Work to do :: Copy everything in the listing below word for word, apart from any images.
## start
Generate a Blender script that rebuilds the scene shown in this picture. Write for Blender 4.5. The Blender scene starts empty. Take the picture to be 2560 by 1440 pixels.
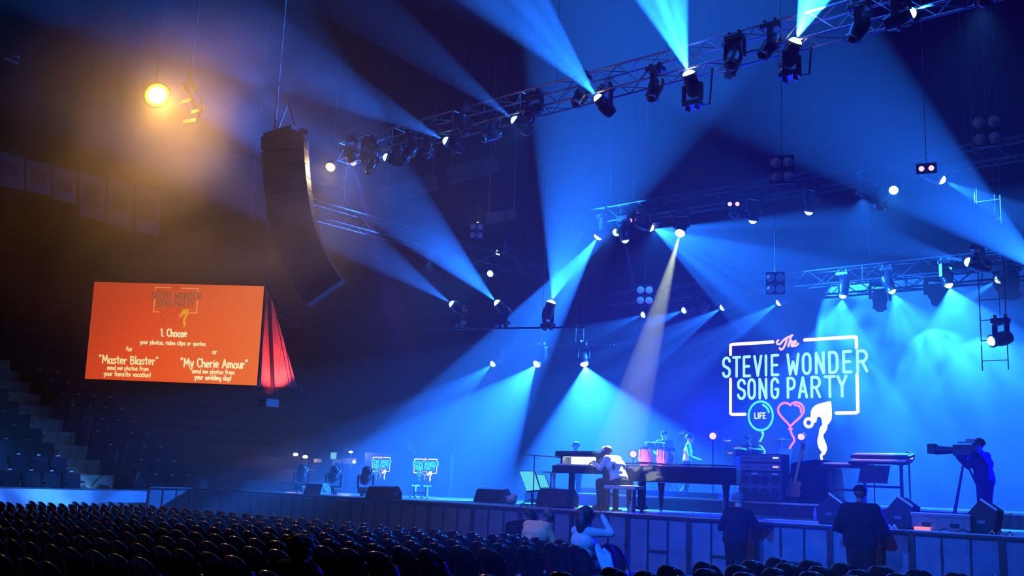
import bpy, bmesh, math, random
from mathutils import Vector, Matrix, Euler
random.seed(7)
SC = bpy.context.scene
COL = SC.collection
# ------------------------------------------------------------------ camera, world, exposure
# world axes: X runs along the stage front, Y points upstage, the floor is z = 0
F_PX, W_PX, H_PX = 2600.0, 2560.0, 1440.0
CAM_Z = 1.68
FWD_H = Vector((-0.6572, 0.7537, 0)).normalized()
RIGHT_H = Vector((FWD_H.y, -FWD_H.x, 0))
PITCH, ROLL = math.radians(10.58), math.radians(2.29)
c_f = FWD_H * math.cos(PITCH) + Vector((0, 0, math.sin(PITCH)))
c_u0 = Vector((0, 0, math.cos(PITCH))) - FWD_H * math.sin(PITCH)
c_r = RIGHT_H * math.cos(ROLL) + c_u0 * math.sin(ROLL)
c_u = c_u0 * math.cos(ROLL) - RIGHT_H * math.sin(ROLL)
CAM = Vector((0, 0, CAM_Z))
cam_d = bpy.data.cameras.new('camera')
cam_d.sensor_width = 36.0
cam_d.lens = 36.0 * F_PX / W_PX
cam_d.clip_end = 400
cam_o = bpy.data.objects.new('camera', cam_d)
COL.objects.link(cam_o)
cam_o.matrix_world = Matrix(((c_r.x, c_u.x, -c_f.x, CAM.x), (c_r.y, c_u.y, -c_f.y, CAM.y), (c_r.z, c_u.z, -c_f.z, CAM.z), (0, 0, 0, 1)))
SC.camera = cam_o
wd = bpy.data.worlds.new('dark_arena')
SC.world = wd
wd.use_nodes = True
wd.node_tree.nodes['Background'].inputs[0].default_value = (0.25, 0.4, 1.0, 1)
wd.node_tree.nodes['Background'].inputs[1].default_value = 0.0
SC.view_settings.view_transform = 'Standard'
SC.view_settings.look = 'None'
SC.view_settings.exposure = 0.0
SC.view_settings.gamma = 1.0
SC.view_settings.use_curve_mapping = False
cy = SC.cycles
cy.max_bounces = 3
cy.diffuse_bounces = 1
cy.glossy_bounces = 2
cy.transmission_bounces = 1
cy.transparent_max_bounces = 6
cy.volume_bounces = 0
cy.volume_step_rate = 4.0
cy.volume_max_steps = 64
cy.caustics_reflective = False
cy.caustics_refractive = False
cy.use_denoising = True
cy.use_light_tree = True
cy.use_adaptive_sampling = True
cy.adaptive_threshold = 0.08
cy.sample_clamp_indirect = 4.0

def ray(px, py):
    return (c_f * F_PX + c_r * (px - W_PX / 2) + c_u * (H_PX / 2 - py)).normalized()
def at_y(px, py, y):
    r = ray(px, py); return CAM + r * (y / r.y)
def at_x(px, py, x):
    r = ray(px, py); return CAM + r * (x / r.x)
def at_z(px, py, z):
    r = ray(px, py); return CAM + r * ((z - CAM_Z) / r.z)
def at_d(px, py, d):
    r = ray(px, py); return CAM + r * (d / r.dot(c_f))
def proj(p):
    v = Vector(p) - CAM
    w = v.dot(c_f)
    return (W_PX / 2 + F_PX * v.dot(c_r) / w, H_PX / 2 - F_PX * v.dot(c_u) / w, w)
def aim(p, ang, toward):
    """a direction seen from the camera at `ang` degrees, tipped `toward` degrees to the viewer"""
    v = (p - CAM).normalized()
    r = (c_r - v * c_r.dot(v)).normalized()
    u = (c_u - v * c_u.dot(v)).normalized()
    a, t = math.radians(ang), math.radians(toward)
    return (r * math.cos(a) + u * math.sin(a)) * math.cos(t) - v * math.sin(t)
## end
Response for this exercise ::
Generate a Blender script that rebuilds the scene shown in this picture. Write for Blender 4.5. The Blender scene starts empty. Take the picture to be 2560 by 1440 pixels.
import bpy, bmesh, math, random
from mathutils import Vector, Matrix, Euler
random.seed(7)
SC = bpy.context.scene
COL = SC.collection
# ------------------------------------------------------------------ camera, world, exposure
# world axes: X runs along the stage front, Y points upstage, the floor is z = 0
F_PX, W_PX, H_PX = 2600.0, 2560.0, 1440.0
CAM_Z = 1.68
FWD_H = Vector((-0.6572, 0.7537, 0)).normalized()
RIGHT_H = Vector((FWD_H.y, -FWD_H.x, 0))
PITCH, ROLL = math.radians(10.58), math.radians(2.29)
c_f = FWD_H * math.cos(PITCH) + Vector((0, 0, math.sin(PITCH)))
c_u0 = Vector((0, 0, math.cos(PITCH))) - FWD_H * math.sin(PITCH)
c_r = RIGHT_H * math.cos(ROLL) + c_u0 * math.sin(ROLL)
c_u = c_u0 * math.cos(ROLL) - RIGHT_H * math.sin(ROLL)
CAM = Vector((0, 0, CAM_Z))
cam_d = bpy.data.cameras.new('camera')
cam_d.sensor_width = 36.0
cam_d.lens = 36.0 * F_PX / W_PX
cam_d.clip_end = 400
cam_o = bpy.data.objects.new('camera', cam_d)
COL.objects.link(cam_o)
cam_o.matrix_world = Matrix(((c_r.x, c_u.x, -c_f.x, CAM.x), (c_r.y, c_u.y, -c_f.y, CAM.y), (c_r.z, c_u.z, -c_f.z, CAM.z), (0, 0, 0, 1)))
SC.camera = cam_o
wd = bpy.data.worlds.new('dark_arena')
SC.world = wd
wd.use_nodes = True
wd.node_tree.nodes['Background'].inputs[0].default_value = (0.25, 0.4, 1.0, 1)
wd.node_tree.nodes['Background'].inputs[1].default_value = 0.0
SC.view_settings.view_transform = 'Standard'
SC.view_settings.look = 'None'
SC.view_settings.exposure = 0.0
SC.view_settings.gamma = 1.0
SC.view_settings.use_curve_mapping = False
cy = SC.cycles
cy.max_bounces = 3
cy.diffuse_bounces = 1
cy.glossy_bounces = 2
cy.transmission_bounces = 1
cy.transparent_max_bounces = 6
cy.volume_bounces = 0
cy.volume_step_rate = 4.0
cy.volume_max_steps = 64
cy.caustics_reflective = False
cy.caustics_refractive = False
cy.use_denoising = True
cy.use_light_tree = True
cy.use_adaptive_sampling = True
cy.adaptive_threshold = 0.08
cy.sample_clamp_indirect = 4.0

def ray(px, py):
    return (c_f * F_PX + c_r * (px - W_PX / 2) + c_u * (H_PX / 2 - py)).normalized()
def at_y(px, py, y):
    r = ray(px, py); return CAM + r * (y / r.y)
def at_x(px, py, x):
    r = ray(px, py); return CAM + r * (x / r.x)
def at_z(px, py, z):
    r = ray(px, py); return CAM + r * ((z - CAM_Z) / r.z)
def at_d(px, py, d):
    r = ray(px, py); return CAM + r * (d / r.dot(c_f))
def proj(p):
    v = Vector(p) - CAM
    w = v.dot(c_f)
    return (W_PX / 2 + F_PX * v.dot(c_r) / w, H_PX / 2 - F_PX * v.dot(c_u) / w, w)
def aim(p, ang, toward):
    """a direction seen from the camera at `ang` degrees, tipped `toward` degrees to the viewer"""
    v = (p - CAM).normalized()
    r = (c_r - v * c_r.dot(v)).normalized()
    u = (c_u - v * c_u.dot(v)).normalized()
    a, t = math.radians(ang), math.radians(toward)
    return (r * math.cos(a) + u * math.sin(a)) * math.cos(t) - v * math.sin(t)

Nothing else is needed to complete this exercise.